Sarebbe da illuse credere che una sospensione di 5/7 mesi dell’attività lavorativa non abbia delle ricadute in un’ipotetica scalata professionale. Non parliamo, poi, dell’ipotesi in cui tale sospensione si verifichi più volte e, magari, addirittura nei primi 5/10 anni lavorativi. È ovvio che si perdono delle opportunità di crescita, di apprendimento, di gestione del lavoro che non possono essere imputate a nessuno, se non alla scelta di diventare mamme.
In quest’ottica tutte le proposte (almeno quelle pertinenti con la tematica in oggetto) riportate in fondo all’articolo assumono, in alternativa, o i toni di un sollecito a investire in “parcheggi per bambini” (riapertura scuole, attività sociali e aggregative), o risultano del tutto fuori da ogni logica.
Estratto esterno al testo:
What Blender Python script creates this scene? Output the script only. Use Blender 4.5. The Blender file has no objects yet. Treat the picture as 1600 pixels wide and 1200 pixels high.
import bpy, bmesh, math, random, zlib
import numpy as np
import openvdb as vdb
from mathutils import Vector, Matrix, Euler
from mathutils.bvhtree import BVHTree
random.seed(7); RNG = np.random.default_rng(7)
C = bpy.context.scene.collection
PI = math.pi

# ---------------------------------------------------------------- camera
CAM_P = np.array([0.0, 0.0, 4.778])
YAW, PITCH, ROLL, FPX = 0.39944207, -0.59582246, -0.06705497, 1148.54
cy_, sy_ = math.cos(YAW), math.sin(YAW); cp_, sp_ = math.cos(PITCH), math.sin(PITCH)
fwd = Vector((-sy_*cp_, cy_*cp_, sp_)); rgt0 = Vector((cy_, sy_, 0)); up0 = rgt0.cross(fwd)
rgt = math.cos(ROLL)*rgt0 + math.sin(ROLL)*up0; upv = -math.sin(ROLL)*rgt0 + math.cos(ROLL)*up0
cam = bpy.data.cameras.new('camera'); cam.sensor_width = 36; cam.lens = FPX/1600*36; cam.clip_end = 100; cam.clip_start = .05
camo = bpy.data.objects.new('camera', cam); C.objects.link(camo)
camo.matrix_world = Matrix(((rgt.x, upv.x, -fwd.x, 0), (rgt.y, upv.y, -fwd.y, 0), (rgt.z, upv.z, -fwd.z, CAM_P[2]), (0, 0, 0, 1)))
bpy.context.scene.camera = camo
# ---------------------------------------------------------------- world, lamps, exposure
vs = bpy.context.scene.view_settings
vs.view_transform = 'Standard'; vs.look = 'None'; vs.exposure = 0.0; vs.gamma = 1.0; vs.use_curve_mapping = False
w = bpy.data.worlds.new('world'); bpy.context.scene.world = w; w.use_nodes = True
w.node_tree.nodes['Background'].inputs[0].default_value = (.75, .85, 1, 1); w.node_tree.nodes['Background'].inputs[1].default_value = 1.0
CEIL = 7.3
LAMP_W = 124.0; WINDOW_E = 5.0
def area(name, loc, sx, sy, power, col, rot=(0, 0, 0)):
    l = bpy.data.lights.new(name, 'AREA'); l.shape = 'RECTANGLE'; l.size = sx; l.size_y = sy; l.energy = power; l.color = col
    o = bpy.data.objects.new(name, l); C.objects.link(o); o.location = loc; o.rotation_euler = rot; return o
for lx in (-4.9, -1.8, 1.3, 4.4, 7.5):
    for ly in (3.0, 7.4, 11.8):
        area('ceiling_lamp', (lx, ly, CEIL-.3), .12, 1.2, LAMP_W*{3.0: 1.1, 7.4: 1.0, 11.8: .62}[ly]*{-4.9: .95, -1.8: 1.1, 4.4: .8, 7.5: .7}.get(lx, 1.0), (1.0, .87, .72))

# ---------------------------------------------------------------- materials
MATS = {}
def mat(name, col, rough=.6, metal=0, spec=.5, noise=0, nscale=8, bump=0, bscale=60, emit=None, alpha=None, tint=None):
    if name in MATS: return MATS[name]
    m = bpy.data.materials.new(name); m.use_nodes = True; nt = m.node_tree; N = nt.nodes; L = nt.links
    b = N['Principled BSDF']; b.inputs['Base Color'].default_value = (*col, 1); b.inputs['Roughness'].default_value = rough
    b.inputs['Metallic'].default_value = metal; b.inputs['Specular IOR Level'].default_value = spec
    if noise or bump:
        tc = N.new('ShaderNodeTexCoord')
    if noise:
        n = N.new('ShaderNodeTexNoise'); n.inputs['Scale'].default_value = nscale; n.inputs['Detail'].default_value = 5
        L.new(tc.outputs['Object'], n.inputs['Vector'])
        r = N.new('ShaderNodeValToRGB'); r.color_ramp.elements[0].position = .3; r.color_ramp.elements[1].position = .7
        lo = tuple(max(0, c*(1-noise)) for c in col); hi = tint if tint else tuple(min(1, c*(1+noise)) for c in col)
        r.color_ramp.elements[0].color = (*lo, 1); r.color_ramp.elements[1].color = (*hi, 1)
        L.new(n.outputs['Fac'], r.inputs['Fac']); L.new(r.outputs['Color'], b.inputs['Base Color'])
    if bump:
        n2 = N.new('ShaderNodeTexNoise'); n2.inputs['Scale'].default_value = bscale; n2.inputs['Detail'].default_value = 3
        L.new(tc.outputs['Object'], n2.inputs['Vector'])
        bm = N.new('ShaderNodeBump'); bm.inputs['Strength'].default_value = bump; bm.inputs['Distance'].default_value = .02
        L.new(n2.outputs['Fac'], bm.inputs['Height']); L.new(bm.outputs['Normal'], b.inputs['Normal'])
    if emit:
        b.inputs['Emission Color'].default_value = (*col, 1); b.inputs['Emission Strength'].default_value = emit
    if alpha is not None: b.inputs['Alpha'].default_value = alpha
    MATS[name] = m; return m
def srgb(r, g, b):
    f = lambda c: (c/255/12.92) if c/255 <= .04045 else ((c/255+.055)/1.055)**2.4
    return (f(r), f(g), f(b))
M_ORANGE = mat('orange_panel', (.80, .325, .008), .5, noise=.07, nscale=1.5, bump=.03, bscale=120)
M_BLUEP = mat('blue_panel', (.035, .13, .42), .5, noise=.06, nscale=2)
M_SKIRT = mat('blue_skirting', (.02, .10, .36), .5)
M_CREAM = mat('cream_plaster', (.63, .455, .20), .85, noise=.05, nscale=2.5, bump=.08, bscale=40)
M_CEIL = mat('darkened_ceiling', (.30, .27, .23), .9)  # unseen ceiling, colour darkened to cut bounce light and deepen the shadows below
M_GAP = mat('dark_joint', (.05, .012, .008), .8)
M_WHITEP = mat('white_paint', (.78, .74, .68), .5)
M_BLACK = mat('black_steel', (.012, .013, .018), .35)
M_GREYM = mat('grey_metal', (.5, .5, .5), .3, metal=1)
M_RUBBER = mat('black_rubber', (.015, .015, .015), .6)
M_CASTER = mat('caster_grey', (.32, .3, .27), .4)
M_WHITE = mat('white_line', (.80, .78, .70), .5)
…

Come puoi pretendere che un datore di lavoro – a priori – sia favorevole a dei “permessi parentali”, piuttosto che a un “lavoro flessibile per le donne”? È ovvio che sono situazioni che gli forniscono meno affidabilità da parte del collaboratore. E se anche le si imponesse per legge, non si può pensare che la madre lavoratrice diverrebbe automaticamente parificata alla single “sempre disponibile”: il divario di garanzie e prestazioni, infatti, rimarrebbe.
Certo il divario potrebbe essere ridotto da altre skills della giovane madre (non riscontrabili nella single), ma la tara di fondo rimarrebbe immutata.
La vita è fatta di scelte. Non si scappa. Tra queste c’è anche quella di diventare madre a trent’anni o fare carriera da giovane. Non si vuole rinunciare a una delle due opzioni? Benissimo, si dovrà rinunciare alla possibilità di crescere i propri figli quando sono ancora bambini.
Questo punto deve essere chiaro. Solo alla luce di questo mi sta bene parlare di sussidi alle famiglie (sacrosanti, non fosse altro perché – con un po’ di egoismo e di cinismo – se non nascono più bambini, nessuno ci pagherà le pensioni). Ma, attenzione, i sussidi possono consentire alla giovane madre di procreare e fare carriera, ma non certo di stare con i figli.
Sgomberato il campo da equivoci e illusioni, resta da chiedersi se – invece di piegarsi alla nuova mentalità dominante secondo cui uomini e donne sono uguali, siamo donne valide solo se facciamo carriera, i figli sono la cosa più importante (però qualcuno me li deve curare) – non valga la pena stare con i propri figli e goderseli, rinviando ai 40 anni la scalata alle poltrone… oppure scalare in fretta le poltrone per poi affittare un utero a 45 anni.